At more or less the same time, AMD upgraded the memory interface of their chips, which improves performance in most areas in addition to helping them catch up with media stuff. At the same time they kept and in some cases improved their performance on branchy code. They avoided the gHz wall by improving performance without pumping clock speed.

I think Intel assumed Itanium would take over in areas that needed branchy code back when they comitted to the Pentium 4 design in the 90s. It arrived very late, and it turns out regular desktop users still need to deal with branchy code.

Better review

[uodeltasig]

Here is a better overview of the changes and feature additions

Re:Intel-Rating?

[Suzuran]

Because, since the amount of work done by an instruction on one processor differs from the amount done by the same instruction on another processor, it was a rather _Meaningless _Indication of _Processor _Speed.

Not on an AMD machine

[Perdo]

With AMDs hypertransport and integrated northbridge, every processor you add adds another memory bus. It's call NUMA, for non uniform memory architecture, supported in Server 2003, XP Pro since sp2 and Linux since 2.4, perhaps earlier.

NUMA was first used by SGI with their late 90s MIPS machines.

Intel uses a shared bus, with the exactly the limitations you describe, except with their Itanium in 8 way+ configuration.

Re:So what you are saying is..

[obeythefist]

Not necessarily. A lot of CPU's fail testing at very high speeds but run with perfect stability at lower speeds. The CPU companies are profit driven, so they're happy to get some money for the CPU instead of throwing it.

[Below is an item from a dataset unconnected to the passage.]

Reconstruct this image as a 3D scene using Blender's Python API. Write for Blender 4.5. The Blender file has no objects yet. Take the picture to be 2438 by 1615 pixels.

Now, you can get yourself a cheaper CPU and overclock it, knowing it's probably capable of higher speeds, but there's a big risk of stability issues.

The current generations of CPU manufacturing process make very good error free batches compared to what it used to be like. So CPU's tend to work quite well at high speeds but still get badged down. That makes sense from a corporate perspective - if there is demand for a slower, cheaper CPU, you can sell into that market with higher specced CPU's. That just happens to be the way the market works.

The alternatives are untenable. It makes no sense for AMD to deliberately make a batch of CPU's specifically intended to be 2.0GHz when it costs the same as making a batch of 2.8GHz CPUs. AMD then has the *choice* of selling these CPUs at whatever speeds and prices the market demands.

Would the parent prefer than AMD make special 2GHz only CPU's to sell? Or perhaps AMD should instead only sell > $600 high end CPUs and not sell budget range CPUs at all?

This is the way the industry works. If you don't like it, feel free to go back to using transistors instead of IC's.

Re:why go further when we should make better

[t_allardyce]

What a load of BS, Try any recent kde or gnome based distro on anything slightly old and it you'll see its unusable, while linux itself runs fine i've yet to see a decent GUI, they're all obsessed with letting you configure your windows to look absolutely any way you want, when all anyone really wants is fast response time and a few reasonable config options. Boot windows 2000 (the only decent creation out of redmond) on the same PC and you'll see some what i mean. CPU speed and memory aren't so important if you've been running a simple word/web system for for the last few years, but when it comes to games, 3d-animation, video editing, image editing, audio composing/mixing, or even just compiling, then the difference is high. Also people often forget their hard-drive witch can be slow as shit.